BEGIN DATASET CONTENT

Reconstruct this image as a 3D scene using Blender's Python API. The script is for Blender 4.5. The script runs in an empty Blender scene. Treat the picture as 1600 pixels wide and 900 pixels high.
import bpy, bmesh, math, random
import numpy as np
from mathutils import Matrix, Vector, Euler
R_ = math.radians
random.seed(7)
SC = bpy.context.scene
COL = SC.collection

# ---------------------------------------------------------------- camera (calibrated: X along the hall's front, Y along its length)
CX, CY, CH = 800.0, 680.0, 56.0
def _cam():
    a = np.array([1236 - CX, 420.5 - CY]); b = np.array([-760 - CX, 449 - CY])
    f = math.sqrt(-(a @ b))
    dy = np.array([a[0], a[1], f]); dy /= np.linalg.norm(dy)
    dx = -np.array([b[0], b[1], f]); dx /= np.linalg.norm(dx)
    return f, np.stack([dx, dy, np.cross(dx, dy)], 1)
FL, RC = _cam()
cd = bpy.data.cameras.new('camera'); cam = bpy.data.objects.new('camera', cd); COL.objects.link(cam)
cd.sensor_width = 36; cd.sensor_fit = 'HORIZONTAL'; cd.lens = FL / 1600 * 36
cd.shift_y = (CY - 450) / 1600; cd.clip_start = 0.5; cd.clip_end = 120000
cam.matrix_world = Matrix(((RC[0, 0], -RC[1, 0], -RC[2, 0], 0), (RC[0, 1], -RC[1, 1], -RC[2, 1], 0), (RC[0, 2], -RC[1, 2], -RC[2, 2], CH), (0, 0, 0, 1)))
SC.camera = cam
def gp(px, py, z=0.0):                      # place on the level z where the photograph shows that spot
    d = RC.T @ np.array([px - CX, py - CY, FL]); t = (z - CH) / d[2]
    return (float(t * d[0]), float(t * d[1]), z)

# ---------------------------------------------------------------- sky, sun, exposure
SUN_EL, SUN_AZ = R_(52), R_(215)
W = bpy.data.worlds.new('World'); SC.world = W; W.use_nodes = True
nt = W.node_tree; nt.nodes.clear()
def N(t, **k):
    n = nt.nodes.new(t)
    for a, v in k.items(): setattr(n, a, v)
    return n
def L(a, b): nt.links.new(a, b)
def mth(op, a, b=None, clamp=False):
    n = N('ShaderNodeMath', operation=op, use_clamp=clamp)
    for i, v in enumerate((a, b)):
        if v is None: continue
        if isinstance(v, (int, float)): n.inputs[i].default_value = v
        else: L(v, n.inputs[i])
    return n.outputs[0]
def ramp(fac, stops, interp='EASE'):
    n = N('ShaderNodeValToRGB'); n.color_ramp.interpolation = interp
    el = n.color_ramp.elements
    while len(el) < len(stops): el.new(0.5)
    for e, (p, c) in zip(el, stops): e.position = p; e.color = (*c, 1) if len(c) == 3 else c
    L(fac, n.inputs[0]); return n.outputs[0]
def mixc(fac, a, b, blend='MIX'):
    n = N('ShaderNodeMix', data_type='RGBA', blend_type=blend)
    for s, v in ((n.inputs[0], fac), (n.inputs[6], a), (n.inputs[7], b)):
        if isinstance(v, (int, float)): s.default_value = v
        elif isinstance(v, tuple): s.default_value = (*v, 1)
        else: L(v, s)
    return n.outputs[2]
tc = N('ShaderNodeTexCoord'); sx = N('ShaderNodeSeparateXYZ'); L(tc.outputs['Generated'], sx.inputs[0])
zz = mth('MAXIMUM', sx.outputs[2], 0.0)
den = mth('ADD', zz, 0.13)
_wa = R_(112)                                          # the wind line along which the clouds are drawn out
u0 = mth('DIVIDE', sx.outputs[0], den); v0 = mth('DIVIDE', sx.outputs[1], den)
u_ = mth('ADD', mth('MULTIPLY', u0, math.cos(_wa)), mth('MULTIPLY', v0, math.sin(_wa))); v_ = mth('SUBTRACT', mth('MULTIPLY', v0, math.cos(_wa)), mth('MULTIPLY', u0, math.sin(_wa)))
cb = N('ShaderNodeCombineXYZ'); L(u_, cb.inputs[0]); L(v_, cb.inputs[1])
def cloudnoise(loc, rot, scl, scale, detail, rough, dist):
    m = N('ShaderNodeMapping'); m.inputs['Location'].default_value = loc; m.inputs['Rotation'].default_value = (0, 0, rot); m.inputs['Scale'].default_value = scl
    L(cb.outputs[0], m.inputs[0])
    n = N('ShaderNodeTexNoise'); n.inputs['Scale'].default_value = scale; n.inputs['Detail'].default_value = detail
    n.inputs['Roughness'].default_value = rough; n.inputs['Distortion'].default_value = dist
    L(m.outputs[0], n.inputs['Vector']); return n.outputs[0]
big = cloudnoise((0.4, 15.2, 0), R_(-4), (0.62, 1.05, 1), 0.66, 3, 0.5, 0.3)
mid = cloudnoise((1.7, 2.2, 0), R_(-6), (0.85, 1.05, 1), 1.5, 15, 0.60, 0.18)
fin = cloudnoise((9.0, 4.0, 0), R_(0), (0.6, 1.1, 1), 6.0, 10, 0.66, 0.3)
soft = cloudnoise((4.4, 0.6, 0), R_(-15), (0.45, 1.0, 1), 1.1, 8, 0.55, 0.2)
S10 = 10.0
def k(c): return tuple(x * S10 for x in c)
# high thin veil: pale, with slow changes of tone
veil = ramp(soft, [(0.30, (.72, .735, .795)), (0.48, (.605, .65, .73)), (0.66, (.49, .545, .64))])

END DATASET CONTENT

Quote only the stretch of lines that starts the data above and ends with the line containing "COL = SC.collection", both included.

_COMPLETED TASK_:
Reconstruct this image as a 3D scene using Blender's Python API. The script is for Blender 4.5. The script runs in an empty Blender scene. Treat the picture as 1600 pixels wide and 900 pixels high.
import bpy, bmesh, math, random
import numpy as np
from mathutils import Matrix, Vector, Euler
R_ = math.radians
random.seed(7)
SC = bpy.context.scene
COL = SC.collection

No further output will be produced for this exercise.